China has formally implemented a law governing cryptographic password management, which is part of the pre-release plans for its CBDC. Public and private keys or passwords are necessary tools for encrypting crypto data and providing the necessary security against being tampered with. Through this law, China has developed national, common, and commercial crypto password management systems to engineer and develop a world-class national blockchain platform for its CBDC.

With the launch of its CBDC, China aims to put the US Dollar at risk.

What makes CBDC a better option than cryptocurrencies?

To explain this, let me draw your attention to the analogy presented by Mr. Subhash Chandra Garg, Ex-Finance Secretary of India, who is popularly known for the much-criticized draft bill, ‘Banning of Cryptocurrency and Regulation of Official Digital Currency’ in 2019. This bill was aimed at banning cryptocurrency in India.

This bill has its roots in the major risks that cryptocurrencies pose. Some of the major reasons are outlined hereinbelow:

  1. Cryptocurrencies have no government backing;
  2. Such ‘private cryptocurrencies’ have no intrinsic or commonly acceptable value;
  3. It lacks any intrinsic or commonly acceptable value, and has no attributes of currency, thereby making it extremely volatile and risky for any economy;
  4. The cryptocurrencies are run by private entities lacking the ability to control and maintain the value of the cryptocurrency. Most cryptocurrencies are entirely based on the promise of utility.

Unlike the above, CBDC is a stable store of value governed and monitored by the government/central bank. It has all the attributes of a currency and is, in fact, money in digital form. Unlike some traders or investors who are brave enough to invest in barren cryptocurrencies, most traders rely on currencies which are regulated and have the backing of the central bank. Therefore, it is evident why the concept of CBDC or a sovereign cryptocurrency is gaining in popularity amongst the major developed and/or developing countries in the world.

Why should the UAE consider issuing its own CBDC?

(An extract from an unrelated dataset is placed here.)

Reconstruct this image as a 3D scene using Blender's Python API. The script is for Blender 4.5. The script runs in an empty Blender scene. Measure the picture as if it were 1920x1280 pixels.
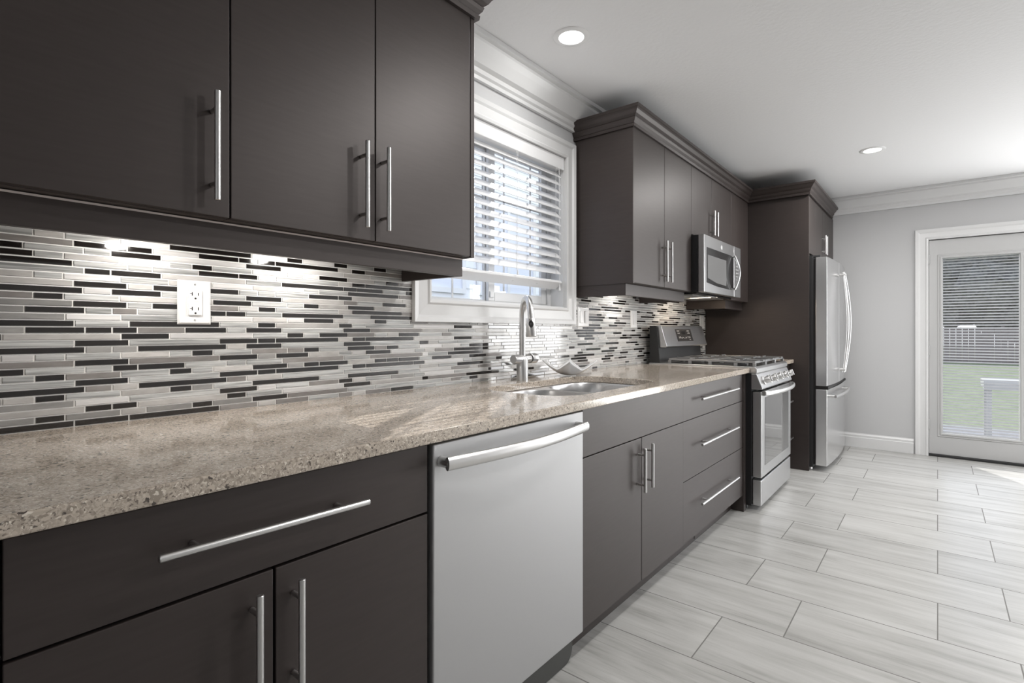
import bpy, bmesh, math, random
from mathutils import Vector, Matrix
random.seed(7)
S = bpy.context.scene
COL = S.collection

# ------------------------------------------------------------------ camera
CAMX, CAMZ = 1.593, 1.10
cam_d = bpy.data.cameras.new('camera')
cam = bpy.data.objects.new('camera', cam_d)
COL.objects.link(cam)
cam.location = (CAMX, 0.0, CAMZ)
cam.rotation_euler = (math.radians(90), 0, math.radians(39.138))
cam_d.sensor_fit = 'HORIZONTAL'
cam_d.sensor_width = 36.0
cam_d.lens = 36.0 * 980.6 / 1920.0
cam_d.shift_y = -20.0 / 1920.0
cam_d.clip_start = 0.02
cam_d.clip_end = 300
S.camera = cam

# ------------------------------------------------------------------ light
S.view_settings.view_transform = 'Standard'
S.view_settings.look = 'None'
S.view_settings.gamma = 1.0
S.view_settings.use_curve_mapping = False
S.view_settings.exposure = 0.0

W = bpy.data.worlds.new('world')
S.world = W
W.use_nodes = True
wn = W.node_tree
wn.nodes.clear()
out = wn.nodes.new('ShaderNodeOutputWorld')
bg = wn.nodes.new('ShaderNodeBackground')
tc = wn.nodes.new('ShaderNodeTexCoord')
sp = wn.nodes.new('ShaderNodeSeparateXYZ')
rp = wn.nodes.new('ShaderNodeValToRGB')
wn.links.new(tc.outputs['Generated'], sp.inputs[0])
wn.links.new(sp.outputs['Z'], rp.inputs['Fac'])
rp.color_ramp.elements[0].position = 0.0
rp.color_ramp.elements[0].color = (0.95, 0.97, 1.0, 1)
rp.color_ramp.elements[1].position = 0.6
rp.color_ramp.elements[1].color = (0.62, 0.74, 0.95, 1)
wn.links.new(rp.outputs[0], bg.inputs[0])
bg.inputs[1].default_value = 1.95
wn.links.new(bg.outputs[0], out.inputs[0])


def lamp(name, kind, loc, energy, color=(1, 1, 1), size=None, direction=None, spread=None, shape=None):
    d = bpy.data.lights.new(name, kind)
    d.energy = energy
    d.color = color
    if kind == 'AREA':
        if shape == 'DISK':
            d.shape = 'DISK'
            d.size = size[0]
        else:
            d.shape = 'RECTANGLE'
            d.size, d.size_y = size
        if spread:
            d.spread = spread
    o = bpy.data.objects.new(name, d)
    o.location = loc
    if direction is not None:
        o.rotation_euler = Vector(direction).to_track_quat('-Z', 'Y').to_euler()
    COL.objects.link(o)
    return o


sun = lamp('sun', 'SUN', (-3, 12, 9), 6.0, (1, .97, .92), direction=(.17, -.28, -.21))
sun.data.angle = math.radians(0.6)
# daylight entering through the patio opening (outside this frame)
lamp('daylight_patio', 'AREA', (3.11, 6.0, 1.02), 72, (1, 1, 1), (1.46, 1.72), (0, -1, 0))
lamp('fill_back', 'AREA', (1.5, -2.66, 1.3), 5, (1, 1, 1), (2.8, 1.6), (0, 1, 0))  # added fill lamp before the closed back wall, no opening there


# ------------------------------------------------------------------ helpers
def mat(name, base=(.8, .8, .8), rough=.5, metal=0.0, spec=.5, emit=None, es=0.0, coat=0.0):
    m = bpy.data.materials.new(name)
    m.use_nodes = True
    b = m.node_tree.nodes['Principled BSDF']
    b.inputs['Base Color'].default_value = (*base, 1)
    b.inputs['Roughness'].default_value = rough
    b.inputs['Metallic'].default_value = metal
    b.inputs['Specular IOR Level'].default_value = spec
    b.inputs['Coat Weight'].default_value = coat
    b.inputs['Coat Roughness'].default_value = .05
    if emit:
        b.inputs['Emission Color'].default_value = (*emit, 1)
        b.inputs['Emission Strength'].default_value = es
    return m


class N:
    """small node-tree builder"""
    def __init__(s, m):
        s.t = m.node_tree
        s.b = s.t.nodes['Principled BSDF']

    def new(s, typ, **kw):
        n = s.t.nodes.new(typ)
        for k, v in kw.items():
            if k.startswith('_'):
                setattr(n, k[1:], v)
            else:
                n.inputs[k.replace('__', ' ')].default_value = v
        return n

    def link(s, a, b):
        s.t.links.new(a, b)

    def coords(s, scale=(1, 1, 1), loc=(0, 0, 0)):
        tc = s.new('ShaderNodeTexCoord')
        mp = s.new('ShaderNodeMapping')
        mp.inputs['Scale'].default_value = scale
        mp.inputs['Location'].default_value = loc
        s.link(tc.outputs['Object'], mp.inputs['Vector'])
        return mp.outputs[0]

    def ramp(s, fac, stops, interp='LINEAR'):
        r = s.new('ShaderNodeValToRGB')
        r.color_ramp.interpolation = interp
        els = r.color_ramp.elements
        while len(els) < len(stops):
            els.new(.5)
        for e, (p, c) in zip(els, stops):
            e.position = p
            e.color = (*c, 1) if len(c) == 3 else c
        s.link(fac, r.inputs[0])
        return r.outputs[0]

    def bump(s, h, strength=.2, dist=.002):
        b = s.new('ShaderNodeBump', Strength=strength, Distance=dist)
        s.link(h, b.inputs['Height'])
        s.link(b.outputs[0], s.b.inputs['Normal'])

    def mix(s, fac, a, b, mode='MIX'):
        m = s.new('ShaderNodeMix', _data_type='RGBA', _blend_type=mode)
        for v, i in ((fac, 0), (a, 6), (b, 7)):
            if hasattr(v, 'is_output'):
                s.link(v, m.inputs[i])
            else:
                m.inputs[i].default_value = v if i == 0 else (*v, 1)
        return m.outputs[2]


class MB:
    """collects shapes, then links them as one mesh object"""
    def __init__(s):
        s.v, s.f, s.m, s.sm = [], [], [], []

    def add(s, vs, fs, mi=0, smooth=False):
        o = len(s.v)
        s.v += [tuple(v) for v in vs]
        for f in fs:
            s.f.append(tuple(i + o for i in f))
            s.m.append(mi)
            s.sm.append(smooth)
        return s

    def box(s, x0, x1, y0, y1, z0, z1, mi=0):
        vs = [(x0, y0, z0), (x1, y0, z0), (x1, y1, z0), (x0, y1, z0), (x0, y0, z1), (x1, y0, z1), (x1, y1, z1), (x0, y1, z1)]
        return s.add(vs, [(3, 2, 1, 0), (4, 5, 6, 7), (0, 1, 5, 4), (1, 2, 6, 5), (2, 3, 7, 6), (3, 0, 4, 7)], mi)

    def obox(s, c, size, rot, mi=0):
        """box of size about c turned by the matrix rot"""
        hx, hy, hz = [k / 2 for k in size]
        vs = [Vector(c) + rot @ Vector((a * hx, b * hy, d * hz)) for d in (-1, 1) for a, b in ((-1, -1), (1, -1), (1, 1), (-1, 1))]
        return s.add(vs, [(3, 2, 1, 0), (4, 5, 6, 7), (0, 1, 5, 4), (1, 2, 6, 5), (2, 3, 7, 6), (3, 0, 4, 7)], mi)

    def tube(s, pts, r, n=12, mi=0, cap=True, flat=None):
        """round (or flattened: r=(a,b) with flat=axis) bar along pts; r may be a list"""
        pts = [Vector(p) for p in pts]
        rings = []
        prev = None
        for i, p in enumerate(pts):
            if i == 0:
                t = pts[1] - p
            elif i == len(pts) - 1:
                t = p - pts[i - 1]
            else:
                t = (pts[i + 1] - p).normalized() + (p - pts[i - 1]).normalized()
            t.normalize()
            if flat is not None:
                a = (Vector(flat) - t * Vector(flat).dot(t)).normalized()
            elif prev is None:
                a = t.cross(Vector((0, 0, 1)))
                if a.length < 1e-3:
                    a = t.cross(Vector((1, 0, 0)))
                a.normalize()
            else:
                a = (prev - t * prev.dot(t)).normalized()
            prev = a
            b = t.cross(a)
            ri = r[i] if isinstance(r, list) else r
            ra, rb = ri if isinstance(ri, tuple) else (ri, ri)
            rings.append([p + a * ra * math.cos(k * 2 * math.pi / n) + b * rb * math.sin(k * 2 * math.pi / n) for k in range(n)])
        vs = [q for g in rings for q in g]
        fs = []
        for i in range(len(rings) - 1):
            for k in range(n):
                fs.append((i * n + k, i * n + (k + 1) % n, (i + 1) * n + (k + 1) % n, (i + 1) * n + k))
        s.add(vs, fs, mi, True)
        if cap:
            L = len(rings) - 1
            s.add(rings[0], [tuple(reversed(range(n)))], mi)
            s.add(rings[L], [tuple(range(n))], mi)
        return s

    def lathe(s, c, prof, axis=(0, 0, 1), n=32, mi=0, smooth=True):
        """prof = [(radius, height)...] about axis through c"""
        ax = Vector(axis).normalized()
        a = ax.orthogonal().normalized()
        b = ax.cross(a)
        c = Vector(c)
        vs = []
        for r, h in prof:
            vs += [c + ax * h + (a * math.cos(k * 2 * math.pi / n) + b * math.sin(k * 2 * math.pi / n)) * r for k in range(n)]
        fs = []
        for i in range(len(prof) - 1):
            for k in range(n):
                fs.append((i * n + k, i * n + (k + 1) % n, (i + 1) * n + (k + 1) % n, (i + 1) * n + k))
        return s.add(vs, fs, mi, smooth)

    def prism(s, poly, axis, a0, a1, mi=0, smooth=False):
        """polygon extruded along axis 'x','y','z'"""
        def P(u, v, w):
            return {'x': (w, u, v), 'y': (u, w, v), 'z': (u, v, w)}[axis]
        n = len(poly)
        s.add([P(u, v, a0) for u, v in poly] + [P(u, v, a1) for u, v in poly],
              [(i, (i + 1) % n, n + (i + 1) % n, n + i) for i in range(n)], mi, smooth)
        s.add([P(u, v, a0) for u, v in poly], [tuple(reversed(range(n)))], mi)
        s.add([P(u, v, a1) for u, v in poly], [tuple(range(n))], mi)
        return s

    def sweep(s, path, prof, closed=False, mi=0, flip=1):
        """moulding: path [(x,y)], prof [(out,z)] closed polygon; 'out' lies right of the path (flip=-1: left)"""
        n = len(path)
        dirs = []
        for i in range(n - 1):
            d = Vector((path[i + 1][0] - path[i][0], path[i + 1][1] - path[i][1]))
            dirs.append(d.normalized())
        rings = []
        for i in range(n):
            d0 = dirs[max(i - 1, 0)]
            d1 = dirs[min(i, n - 2)]
            n0 = Vector((d0.y, -d0.x)) * flip
            n1 = Vector((d1.y, -d1.x)) * flip
            m = (n0 + n1) / (1 + n0.dot(n1))
            rings.append([(path[i][0] + m.x * o, path[i][1] + m.y * o, z) for o, z in prof])
        k = len(prof)
        vs = [v for g in rings for v in g]
        fs = []
        for i in range(n - 1):
            for j in range(k):
                fs.append((i * k + j, i * k + (j + 1) % k, (i + 1) * k + (j + 1) % k, (i + 1) * k + j))
        fs.append(tuple(range(k)))
        fs.append(tuple((n - 1) * k + j for j in reversed(range(k))))
        return s.add(vs, fs, mi)

    def build(s, name, mats, parent=None, bevel=0, seg=2, label=None, autos=False):
        me = bpy.data.meshes.new(name)
        off = Vector((0, 0, 0))
        p = parent
        while p is not None:
            off += p.location
            p = p.parent
        me.from_pydata([tuple(Vector(v) - off) for v in s.v], [], s.f)
        if not isinstance(mats, (list, tuple)):
            mats = [mats]
        for m in mats:
            me.materials.append(m)
        me.polygons.foreach_set('material_index', s.m)
        me.polygons.foreach_set('use_smooth', s.sm)
        bm = bmesh.new()
        bm.from_mesh(me)
        bmesh.ops.remove_doubles(bm, verts=bm.verts, dist=1e-5)
        bmesh.ops.recalc_face_normals(bm, faces=bm.faces)
        for e in bm.edges:
            if len(e.link_faces) == 2 and e.calc_face_angle(0) > math.radians(40):
                e.smooth = False
        bm.to_mesh(me)
        bm.free()
        o = bpy.data.objects.new(name, me)
        COL.objects.link(o)
        if parent is not None:
            o.parent = parent
        if bevel:
            md = o.modifiers.new('bevel', 'BEVEL')
            md.width = bevel
            md.segments = seg
            md.limit_method = 'ANGLE'
            md.angle_limit = math.radians(40)
            md.harden_normals = False
        if label:
            o['label'] = label
        return o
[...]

Apart from competing with the rest of the world, following are the major reasons why the UAE should consider launching its own CBDC:

  1. Increase the value of UAE Dirhams globally;
  2. More rapid and secure mode of cross-border financial transaction;
  3. No intermediary and/or hidden handling charges to exchange CBDC;
  4. Stable value due to a lack of inflation rate buffers or monetary policies of subsidies, etc.;
  5. Secure store of value;
  6. Greater reliance and trust of customers and investors;
  7. Interest-bearing CBDC could have a rate of return in line with risk-free assets such as short-term government bonds and other securities;
  8. Cost-less medium of exchange;
  9. Greater ease of exchanging money for investors;
  10. Can be stored directly with the central bank, which provides more cushioning for investors in the event of an economic downturn.

Above all, the widespread use of CBDC, and the obsolescence of paper currency, would discourage tax evasion, money laundering, and other illegal activities that are made easier by paper currency, especially large-denomination bills. This may be the most reliable mode of conducting financial transactions and it remains in compliance with anti-money laundering laws and counter terror financing laws (AML).


CBDC could transform all aspects of the monetary system and facilitate the systematic and transparent conduct of monetary policy. In particular, a central bank digital currency can serve as a practically costless medium of exchange, a secure store of value, and a stable unit of account. To achieve this, the currency would be account-based and interest-bearing, and the monetary policy framework would target true price stability. Therefore, as one of the leading countries in the Middle East with respect to blockchain, fintech, and crypto laws, the UAE government should definitely consider launching its own CBDC for the benefit of the public at large.